## YOUR OBJECTIVE
Start at the line containing "Reconstruct this image" and stop at the line containing "return CAM_POS + d * ((y"; copy those lines exactly, both ends included, and no others.
══════
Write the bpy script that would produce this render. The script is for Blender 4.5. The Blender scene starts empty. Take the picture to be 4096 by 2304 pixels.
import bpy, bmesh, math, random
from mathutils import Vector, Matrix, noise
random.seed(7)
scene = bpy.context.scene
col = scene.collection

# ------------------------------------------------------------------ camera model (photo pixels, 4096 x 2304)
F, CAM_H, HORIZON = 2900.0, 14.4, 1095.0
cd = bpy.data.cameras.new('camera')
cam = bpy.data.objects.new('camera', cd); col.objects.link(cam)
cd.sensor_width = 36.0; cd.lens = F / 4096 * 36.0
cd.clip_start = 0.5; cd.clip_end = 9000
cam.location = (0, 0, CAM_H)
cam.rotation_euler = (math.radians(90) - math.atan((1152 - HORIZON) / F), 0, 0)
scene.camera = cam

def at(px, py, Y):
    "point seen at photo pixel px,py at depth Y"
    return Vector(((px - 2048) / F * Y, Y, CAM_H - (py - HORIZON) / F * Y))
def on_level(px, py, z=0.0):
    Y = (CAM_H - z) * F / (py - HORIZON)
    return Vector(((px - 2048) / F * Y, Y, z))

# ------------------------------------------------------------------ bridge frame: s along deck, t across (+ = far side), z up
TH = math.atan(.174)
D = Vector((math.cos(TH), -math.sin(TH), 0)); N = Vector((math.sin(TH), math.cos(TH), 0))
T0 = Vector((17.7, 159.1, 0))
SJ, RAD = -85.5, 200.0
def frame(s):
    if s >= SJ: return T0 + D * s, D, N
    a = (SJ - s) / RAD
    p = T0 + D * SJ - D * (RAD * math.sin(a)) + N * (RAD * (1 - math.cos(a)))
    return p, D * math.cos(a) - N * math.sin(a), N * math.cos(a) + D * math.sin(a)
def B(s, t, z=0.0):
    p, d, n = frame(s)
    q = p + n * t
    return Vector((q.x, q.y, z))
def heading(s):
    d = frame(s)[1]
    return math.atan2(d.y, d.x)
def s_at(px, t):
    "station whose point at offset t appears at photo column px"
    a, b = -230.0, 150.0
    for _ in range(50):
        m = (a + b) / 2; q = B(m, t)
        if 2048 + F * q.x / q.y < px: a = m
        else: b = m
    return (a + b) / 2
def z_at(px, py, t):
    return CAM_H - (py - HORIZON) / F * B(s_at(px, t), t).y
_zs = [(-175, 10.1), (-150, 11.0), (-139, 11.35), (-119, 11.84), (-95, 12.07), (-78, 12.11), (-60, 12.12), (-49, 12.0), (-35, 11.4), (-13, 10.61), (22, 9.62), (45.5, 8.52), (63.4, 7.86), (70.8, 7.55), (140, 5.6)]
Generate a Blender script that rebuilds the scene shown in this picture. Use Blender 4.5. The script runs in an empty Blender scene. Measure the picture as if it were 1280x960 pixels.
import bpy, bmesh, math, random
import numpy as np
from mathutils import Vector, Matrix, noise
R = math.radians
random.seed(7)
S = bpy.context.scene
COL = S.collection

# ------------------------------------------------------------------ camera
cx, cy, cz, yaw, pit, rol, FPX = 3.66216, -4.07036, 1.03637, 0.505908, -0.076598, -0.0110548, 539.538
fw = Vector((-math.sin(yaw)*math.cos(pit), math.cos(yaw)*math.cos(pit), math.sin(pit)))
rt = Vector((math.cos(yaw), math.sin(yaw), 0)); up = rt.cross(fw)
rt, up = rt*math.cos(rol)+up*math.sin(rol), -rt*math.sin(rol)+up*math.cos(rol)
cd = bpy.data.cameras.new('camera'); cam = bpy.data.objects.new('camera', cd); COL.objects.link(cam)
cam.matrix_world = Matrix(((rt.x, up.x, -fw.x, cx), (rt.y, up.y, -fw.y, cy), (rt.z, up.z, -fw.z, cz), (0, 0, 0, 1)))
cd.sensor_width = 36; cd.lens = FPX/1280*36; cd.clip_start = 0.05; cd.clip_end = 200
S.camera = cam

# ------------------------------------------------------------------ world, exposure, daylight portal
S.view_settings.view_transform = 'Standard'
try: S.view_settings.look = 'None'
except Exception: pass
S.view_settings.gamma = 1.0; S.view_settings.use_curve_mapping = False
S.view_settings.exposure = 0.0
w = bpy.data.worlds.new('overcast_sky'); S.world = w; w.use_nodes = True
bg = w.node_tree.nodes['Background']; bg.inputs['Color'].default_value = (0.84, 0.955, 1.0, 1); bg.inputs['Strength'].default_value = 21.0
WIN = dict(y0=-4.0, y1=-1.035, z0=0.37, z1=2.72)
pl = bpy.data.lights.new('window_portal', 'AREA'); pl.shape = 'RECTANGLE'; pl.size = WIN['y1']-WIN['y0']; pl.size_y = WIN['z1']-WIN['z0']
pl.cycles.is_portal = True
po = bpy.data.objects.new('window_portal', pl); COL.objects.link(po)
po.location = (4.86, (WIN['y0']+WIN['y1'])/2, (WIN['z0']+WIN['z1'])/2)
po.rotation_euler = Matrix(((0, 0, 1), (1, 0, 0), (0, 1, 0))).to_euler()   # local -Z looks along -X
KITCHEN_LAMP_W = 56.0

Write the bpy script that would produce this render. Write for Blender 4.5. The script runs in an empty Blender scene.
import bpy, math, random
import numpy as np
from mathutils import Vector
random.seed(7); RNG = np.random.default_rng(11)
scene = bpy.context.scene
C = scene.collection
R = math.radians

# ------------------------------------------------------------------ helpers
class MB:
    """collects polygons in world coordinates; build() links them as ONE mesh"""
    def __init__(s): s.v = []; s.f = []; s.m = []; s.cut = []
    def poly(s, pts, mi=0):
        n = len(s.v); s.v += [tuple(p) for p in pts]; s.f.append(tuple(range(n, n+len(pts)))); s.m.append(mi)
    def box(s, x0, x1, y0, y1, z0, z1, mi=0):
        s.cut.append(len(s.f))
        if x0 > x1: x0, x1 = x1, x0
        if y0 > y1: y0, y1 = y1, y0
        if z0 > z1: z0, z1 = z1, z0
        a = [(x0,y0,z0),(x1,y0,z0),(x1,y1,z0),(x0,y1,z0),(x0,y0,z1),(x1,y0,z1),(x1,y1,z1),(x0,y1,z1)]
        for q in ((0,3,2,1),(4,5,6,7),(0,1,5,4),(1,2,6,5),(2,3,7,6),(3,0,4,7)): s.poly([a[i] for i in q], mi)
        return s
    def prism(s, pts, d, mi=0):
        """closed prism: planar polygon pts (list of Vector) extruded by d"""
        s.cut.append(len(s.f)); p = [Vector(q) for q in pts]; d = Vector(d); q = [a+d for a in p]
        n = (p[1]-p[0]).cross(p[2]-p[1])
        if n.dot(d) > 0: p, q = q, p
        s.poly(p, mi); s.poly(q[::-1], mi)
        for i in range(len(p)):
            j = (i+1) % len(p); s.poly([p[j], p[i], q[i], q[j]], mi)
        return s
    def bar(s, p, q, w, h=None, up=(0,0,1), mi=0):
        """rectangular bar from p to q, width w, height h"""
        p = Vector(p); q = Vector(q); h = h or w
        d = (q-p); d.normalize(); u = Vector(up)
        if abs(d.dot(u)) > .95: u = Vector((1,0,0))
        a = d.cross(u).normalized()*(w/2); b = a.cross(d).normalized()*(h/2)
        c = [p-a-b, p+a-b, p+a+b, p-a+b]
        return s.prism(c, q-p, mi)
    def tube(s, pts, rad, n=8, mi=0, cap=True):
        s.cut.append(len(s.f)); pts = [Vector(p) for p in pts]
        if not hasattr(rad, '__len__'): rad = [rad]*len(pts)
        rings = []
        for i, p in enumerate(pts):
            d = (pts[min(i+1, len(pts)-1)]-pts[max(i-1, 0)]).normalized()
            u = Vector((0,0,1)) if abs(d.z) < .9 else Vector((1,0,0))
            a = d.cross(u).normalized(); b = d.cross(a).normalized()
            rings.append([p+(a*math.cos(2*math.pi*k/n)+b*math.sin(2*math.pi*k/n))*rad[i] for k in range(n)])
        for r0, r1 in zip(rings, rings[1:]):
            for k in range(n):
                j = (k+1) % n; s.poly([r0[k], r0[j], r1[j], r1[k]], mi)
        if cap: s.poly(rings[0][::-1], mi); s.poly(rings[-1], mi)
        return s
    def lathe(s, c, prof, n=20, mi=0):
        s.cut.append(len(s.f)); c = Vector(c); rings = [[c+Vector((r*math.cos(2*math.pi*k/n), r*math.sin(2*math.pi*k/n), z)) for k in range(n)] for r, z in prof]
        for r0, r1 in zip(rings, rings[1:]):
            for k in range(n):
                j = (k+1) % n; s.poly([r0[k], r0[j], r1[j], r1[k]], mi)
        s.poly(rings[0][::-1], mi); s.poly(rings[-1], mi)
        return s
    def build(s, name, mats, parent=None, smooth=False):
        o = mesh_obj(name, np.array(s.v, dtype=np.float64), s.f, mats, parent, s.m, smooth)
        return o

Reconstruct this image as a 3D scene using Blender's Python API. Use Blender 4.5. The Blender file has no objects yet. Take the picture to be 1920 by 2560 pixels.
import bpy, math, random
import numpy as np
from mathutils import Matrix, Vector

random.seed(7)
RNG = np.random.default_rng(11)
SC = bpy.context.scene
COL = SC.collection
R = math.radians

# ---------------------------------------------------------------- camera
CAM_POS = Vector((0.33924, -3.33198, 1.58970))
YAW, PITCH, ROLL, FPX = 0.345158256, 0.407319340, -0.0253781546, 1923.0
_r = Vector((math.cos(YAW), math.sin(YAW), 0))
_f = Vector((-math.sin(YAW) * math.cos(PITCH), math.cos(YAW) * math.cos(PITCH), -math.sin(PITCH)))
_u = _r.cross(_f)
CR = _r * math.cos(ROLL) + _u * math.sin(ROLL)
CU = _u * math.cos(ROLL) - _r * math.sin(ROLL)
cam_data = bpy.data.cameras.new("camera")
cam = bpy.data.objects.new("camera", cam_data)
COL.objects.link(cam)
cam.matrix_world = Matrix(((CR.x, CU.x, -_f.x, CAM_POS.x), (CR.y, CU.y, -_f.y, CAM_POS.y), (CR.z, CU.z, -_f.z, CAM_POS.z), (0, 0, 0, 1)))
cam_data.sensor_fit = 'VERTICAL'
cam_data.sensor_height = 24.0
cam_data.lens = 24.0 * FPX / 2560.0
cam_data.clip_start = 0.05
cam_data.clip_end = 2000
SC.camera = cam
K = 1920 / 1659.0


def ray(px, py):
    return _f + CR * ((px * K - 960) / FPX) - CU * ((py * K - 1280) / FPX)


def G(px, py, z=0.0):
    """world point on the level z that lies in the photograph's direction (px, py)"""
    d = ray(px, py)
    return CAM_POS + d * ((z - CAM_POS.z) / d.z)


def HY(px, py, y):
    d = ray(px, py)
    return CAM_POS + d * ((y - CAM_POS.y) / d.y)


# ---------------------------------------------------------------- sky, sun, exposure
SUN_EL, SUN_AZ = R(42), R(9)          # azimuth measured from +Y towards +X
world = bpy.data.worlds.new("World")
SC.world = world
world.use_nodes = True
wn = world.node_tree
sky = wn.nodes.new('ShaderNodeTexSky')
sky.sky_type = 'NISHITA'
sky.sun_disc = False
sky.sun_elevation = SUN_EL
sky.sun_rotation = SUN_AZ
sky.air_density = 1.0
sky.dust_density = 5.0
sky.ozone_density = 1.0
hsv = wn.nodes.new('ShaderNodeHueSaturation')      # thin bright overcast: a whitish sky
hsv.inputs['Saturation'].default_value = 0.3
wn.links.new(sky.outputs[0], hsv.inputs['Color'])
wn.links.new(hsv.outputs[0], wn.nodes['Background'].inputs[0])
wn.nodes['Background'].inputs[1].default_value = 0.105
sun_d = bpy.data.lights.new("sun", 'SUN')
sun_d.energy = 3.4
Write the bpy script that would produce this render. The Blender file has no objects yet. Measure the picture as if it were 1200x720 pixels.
══════
## RESULT BELOW
Reconstruct this image as a 3D scene using Blender's Python API. Use Blender 4.5. The Blender file has no objects yet. Take the picture to be 1920 by 2560 pixels.
import bpy, math, random
import numpy as np
from mathutils import Matrix, Vector

random.seed(7)
RNG = np.random.default_rng(11)
SC = bpy.context.scene
COL = SC.collection
R = math.radians

# ---------------------------------------------------------------- camera
CAM_POS = Vector((0.33924, -3.33198, 1.58970))
YAW, PITCH, ROLL, FPX = 0.345158256, 0.407319340, -0.0253781546, 1923.0
_r = Vector((math.cos(YAW), math.sin(YAW), 0))
_f = Vector((-math.sin(YAW) * math.cos(PITCH), math.cos(YAW) * math.cos(PITCH), -math.sin(PITCH)))
_u = _r.cross(_f)
CR = _r * math.cos(ROLL) + _u * math.sin(ROLL)
CU = _u * math.cos(ROLL) - _r * math.sin(ROLL)
cam_data = bpy.data.cameras.new("camera")
cam = bpy.data.objects.new("camera", cam_data)
COL.objects.link(cam)
cam.matrix_world = Matrix(((CR.x, CU.x, -_f.x, CAM_POS.x), (CR.y, CU.y, -_f.y, CAM_POS.y), (CR.z, CU.z, -_f.z, CAM_POS.z), (0, 0, 0, 1)))
cam_data.sensor_fit = 'VERTICAL'
cam_data.sensor_height = 24.0
cam_data.lens = 24.0 * FPX / 2560.0
cam_data.clip_start = 0.05
cam_data.clip_end = 2000
SC.camera = cam
K = 1920 / 1659.0


def ray(px, py):
    return _f + CR * ((px * K - 960) / FPX) - CU * ((py * K - 1280) / FPX)


def G(px, py, z=0.0):
    """world point on the level z that lies in the photograph's direction (px, py)"""
    d = ray(px, py)
    return CAM_POS + d * ((z - CAM_POS.z) / d.z)


def HY(px, py, y):
    d = ray(px, py)
    return CAM_POS + d * ((y - CAM_POS.y) / d.y)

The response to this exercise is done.